Instrumental Learning is an early name for what was later reformulated as Operant Conditioning.

The gist is that a person or animal (or other) comes to produce some response which is instrumental, which serves as an instrument, in doing something else - that is, which achieves some goal for it.

It can easily be seen that this description, though very vague, applies very broadly - to most things which we would normally say is 'learned by doing' or 'learned from experience,' like riding a bicycle, deliberately making someone angry, or pressing a lever.

Not to press it too far - well, yes, to do that - but if you believed that 'knowledge that' is (somehow) 'knowledge how,' then you could also make instrumental learning do a lot of (but certainly not all of) the work of learning conceived as 'gaining knowledge.' (You could regard this as a bonus tip on how to deliberately make an epistemologist angry.)

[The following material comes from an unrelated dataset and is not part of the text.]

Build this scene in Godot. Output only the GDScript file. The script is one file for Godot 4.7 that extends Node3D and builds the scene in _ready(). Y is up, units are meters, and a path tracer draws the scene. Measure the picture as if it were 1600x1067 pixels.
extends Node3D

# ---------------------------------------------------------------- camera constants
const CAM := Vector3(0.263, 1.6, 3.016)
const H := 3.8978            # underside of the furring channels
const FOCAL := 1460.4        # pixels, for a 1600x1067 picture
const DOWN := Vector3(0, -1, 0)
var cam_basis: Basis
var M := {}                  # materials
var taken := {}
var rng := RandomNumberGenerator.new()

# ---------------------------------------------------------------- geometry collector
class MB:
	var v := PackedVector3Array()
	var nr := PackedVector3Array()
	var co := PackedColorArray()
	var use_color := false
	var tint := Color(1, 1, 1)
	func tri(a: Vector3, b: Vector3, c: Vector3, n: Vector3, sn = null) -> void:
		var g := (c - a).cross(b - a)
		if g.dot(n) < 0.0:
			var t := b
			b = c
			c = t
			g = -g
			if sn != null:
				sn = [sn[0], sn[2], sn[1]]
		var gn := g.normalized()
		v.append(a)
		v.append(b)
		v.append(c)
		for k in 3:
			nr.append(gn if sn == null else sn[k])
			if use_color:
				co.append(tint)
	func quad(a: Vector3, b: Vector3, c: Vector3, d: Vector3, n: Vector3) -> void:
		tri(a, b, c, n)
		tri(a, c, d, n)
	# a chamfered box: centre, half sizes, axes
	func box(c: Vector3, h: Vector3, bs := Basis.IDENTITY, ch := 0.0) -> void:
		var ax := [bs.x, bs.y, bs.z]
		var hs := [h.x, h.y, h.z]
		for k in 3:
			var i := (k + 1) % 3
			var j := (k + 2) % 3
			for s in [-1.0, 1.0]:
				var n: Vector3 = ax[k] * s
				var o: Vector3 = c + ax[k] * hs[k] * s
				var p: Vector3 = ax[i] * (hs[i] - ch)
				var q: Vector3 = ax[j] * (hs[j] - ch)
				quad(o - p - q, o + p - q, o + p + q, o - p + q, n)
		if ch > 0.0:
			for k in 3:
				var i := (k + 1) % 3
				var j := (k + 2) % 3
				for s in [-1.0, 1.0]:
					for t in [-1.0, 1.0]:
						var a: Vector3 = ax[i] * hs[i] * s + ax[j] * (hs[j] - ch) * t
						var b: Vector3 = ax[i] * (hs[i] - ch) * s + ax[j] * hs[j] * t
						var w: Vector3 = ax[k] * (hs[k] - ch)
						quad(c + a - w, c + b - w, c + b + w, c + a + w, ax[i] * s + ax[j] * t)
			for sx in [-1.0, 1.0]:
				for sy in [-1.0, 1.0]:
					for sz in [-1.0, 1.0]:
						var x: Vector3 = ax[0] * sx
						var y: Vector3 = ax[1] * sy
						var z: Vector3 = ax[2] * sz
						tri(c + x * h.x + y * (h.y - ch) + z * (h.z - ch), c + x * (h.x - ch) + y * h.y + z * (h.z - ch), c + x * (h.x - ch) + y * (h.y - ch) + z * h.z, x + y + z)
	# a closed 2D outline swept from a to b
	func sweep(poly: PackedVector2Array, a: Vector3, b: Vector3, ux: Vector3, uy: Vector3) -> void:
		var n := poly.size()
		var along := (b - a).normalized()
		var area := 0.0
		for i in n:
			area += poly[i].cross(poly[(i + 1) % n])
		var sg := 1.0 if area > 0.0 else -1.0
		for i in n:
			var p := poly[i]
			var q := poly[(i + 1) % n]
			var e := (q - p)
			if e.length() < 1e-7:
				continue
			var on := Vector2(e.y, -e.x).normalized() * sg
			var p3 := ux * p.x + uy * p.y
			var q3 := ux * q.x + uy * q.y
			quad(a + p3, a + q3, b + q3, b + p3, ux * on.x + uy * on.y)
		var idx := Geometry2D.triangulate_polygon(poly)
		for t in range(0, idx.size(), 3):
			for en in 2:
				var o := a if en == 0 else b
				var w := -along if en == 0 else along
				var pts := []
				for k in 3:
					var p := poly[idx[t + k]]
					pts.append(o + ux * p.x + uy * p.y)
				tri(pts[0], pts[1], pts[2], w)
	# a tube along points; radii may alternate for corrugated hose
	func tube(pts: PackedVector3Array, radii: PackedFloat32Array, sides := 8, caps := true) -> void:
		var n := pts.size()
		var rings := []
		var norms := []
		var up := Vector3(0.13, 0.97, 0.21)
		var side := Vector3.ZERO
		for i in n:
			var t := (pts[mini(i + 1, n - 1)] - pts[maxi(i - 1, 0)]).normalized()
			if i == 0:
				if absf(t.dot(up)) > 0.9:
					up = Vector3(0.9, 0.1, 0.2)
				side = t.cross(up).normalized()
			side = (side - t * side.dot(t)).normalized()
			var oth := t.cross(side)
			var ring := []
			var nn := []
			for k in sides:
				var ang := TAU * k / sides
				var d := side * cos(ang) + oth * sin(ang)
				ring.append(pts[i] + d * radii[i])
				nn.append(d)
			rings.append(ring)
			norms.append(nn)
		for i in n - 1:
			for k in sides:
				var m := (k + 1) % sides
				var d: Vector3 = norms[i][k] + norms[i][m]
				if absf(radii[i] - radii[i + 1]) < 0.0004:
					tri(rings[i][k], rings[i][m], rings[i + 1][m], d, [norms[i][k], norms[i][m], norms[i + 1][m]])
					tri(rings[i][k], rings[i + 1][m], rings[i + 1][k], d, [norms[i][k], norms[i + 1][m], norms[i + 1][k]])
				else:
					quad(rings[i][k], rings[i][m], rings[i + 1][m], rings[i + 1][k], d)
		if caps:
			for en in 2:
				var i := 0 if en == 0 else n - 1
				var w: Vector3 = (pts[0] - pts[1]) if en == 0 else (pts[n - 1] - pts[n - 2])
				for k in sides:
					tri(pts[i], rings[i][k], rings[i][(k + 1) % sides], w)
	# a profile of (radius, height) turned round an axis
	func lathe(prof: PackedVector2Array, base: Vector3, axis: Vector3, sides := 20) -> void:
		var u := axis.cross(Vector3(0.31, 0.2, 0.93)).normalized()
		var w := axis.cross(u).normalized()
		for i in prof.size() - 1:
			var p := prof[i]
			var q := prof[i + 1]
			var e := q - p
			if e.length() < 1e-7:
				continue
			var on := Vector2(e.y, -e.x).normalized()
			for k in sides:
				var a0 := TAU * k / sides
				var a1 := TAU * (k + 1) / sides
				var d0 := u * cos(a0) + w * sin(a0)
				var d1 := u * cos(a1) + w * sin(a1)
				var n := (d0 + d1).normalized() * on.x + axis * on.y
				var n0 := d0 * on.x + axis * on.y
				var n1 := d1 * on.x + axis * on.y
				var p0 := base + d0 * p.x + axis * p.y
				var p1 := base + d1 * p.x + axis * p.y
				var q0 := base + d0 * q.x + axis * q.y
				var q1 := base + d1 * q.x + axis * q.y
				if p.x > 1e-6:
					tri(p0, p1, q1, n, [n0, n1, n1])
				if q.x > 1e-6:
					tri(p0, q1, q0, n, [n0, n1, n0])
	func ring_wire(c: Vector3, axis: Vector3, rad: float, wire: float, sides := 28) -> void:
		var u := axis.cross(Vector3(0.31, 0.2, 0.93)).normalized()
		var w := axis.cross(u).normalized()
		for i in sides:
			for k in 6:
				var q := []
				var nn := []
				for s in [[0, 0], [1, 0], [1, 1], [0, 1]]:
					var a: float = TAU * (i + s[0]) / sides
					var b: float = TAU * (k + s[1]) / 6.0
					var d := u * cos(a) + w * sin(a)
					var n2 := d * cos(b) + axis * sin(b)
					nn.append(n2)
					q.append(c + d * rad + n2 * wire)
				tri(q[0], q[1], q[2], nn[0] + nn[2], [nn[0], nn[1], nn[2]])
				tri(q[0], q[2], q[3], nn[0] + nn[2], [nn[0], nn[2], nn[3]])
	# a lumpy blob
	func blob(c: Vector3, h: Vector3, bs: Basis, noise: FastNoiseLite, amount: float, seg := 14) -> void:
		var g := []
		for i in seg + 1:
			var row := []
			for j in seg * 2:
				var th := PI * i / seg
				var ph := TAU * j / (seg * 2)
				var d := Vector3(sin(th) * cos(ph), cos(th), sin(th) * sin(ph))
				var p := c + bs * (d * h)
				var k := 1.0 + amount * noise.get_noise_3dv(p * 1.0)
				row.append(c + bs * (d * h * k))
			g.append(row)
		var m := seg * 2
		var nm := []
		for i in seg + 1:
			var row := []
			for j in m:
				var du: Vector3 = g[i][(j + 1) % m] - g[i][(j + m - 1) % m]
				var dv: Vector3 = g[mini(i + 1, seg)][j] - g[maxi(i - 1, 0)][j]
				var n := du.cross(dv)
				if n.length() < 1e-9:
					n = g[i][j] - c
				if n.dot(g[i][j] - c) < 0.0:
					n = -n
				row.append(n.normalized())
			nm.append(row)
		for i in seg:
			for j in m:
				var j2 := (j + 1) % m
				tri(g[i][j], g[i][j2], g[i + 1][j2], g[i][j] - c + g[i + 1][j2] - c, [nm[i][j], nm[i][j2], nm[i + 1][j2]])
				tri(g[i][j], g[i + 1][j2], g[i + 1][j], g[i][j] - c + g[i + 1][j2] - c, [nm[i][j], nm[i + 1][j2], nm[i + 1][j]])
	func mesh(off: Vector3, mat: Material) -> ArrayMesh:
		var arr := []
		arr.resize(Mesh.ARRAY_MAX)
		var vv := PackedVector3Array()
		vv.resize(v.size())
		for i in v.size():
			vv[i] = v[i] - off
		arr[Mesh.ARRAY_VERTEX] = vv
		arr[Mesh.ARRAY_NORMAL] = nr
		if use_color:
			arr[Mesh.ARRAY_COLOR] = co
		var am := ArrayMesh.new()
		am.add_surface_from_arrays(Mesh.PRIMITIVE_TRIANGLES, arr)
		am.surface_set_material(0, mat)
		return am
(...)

The real difficulty in defining instrumental learning - that is, if you're B.F. Skinner - is that the notion of goal seems teleological, not behavioral. At any rate, there's something difficult about studying it scientifically. That motivated the Skinnerian definition of reinforcement, which turns the definition of instrumental learning as on its head by first defining the behavior involved (the person or animal or whatever begins to do something when doing that has a certain result, and does it less or stops when it is less likely to have that result), then claims that this is just what instrumental learning was all along. If you can buy that, then you are probably at least partly a radical behaviorist.

What this clever definition leaves out is major - any account of how it is that an animal can do such a thing in a way that works. Considered from the animal's point of view when it is 'reinforced,' the question is something like 'To what about what I was just doing - for however long - can I assign the credit or blame for that lovely reinforcement?' This is, for obvious reasons, called the assignment of credit problem, and it stuck in the early Marvin Minsky's craw something awful. How people and animals assign credit can be regarded as one of the biggest remaining problems in the study of natural instrumental learning. How to effectively assign credit, in the context of various learning problems, serves as a summary of many huge and interesting problems in machine learning:reinforcement learning, unsupervised learning...

All this makes instrumental learning a lot more interesting and basic than it usually gets credit for.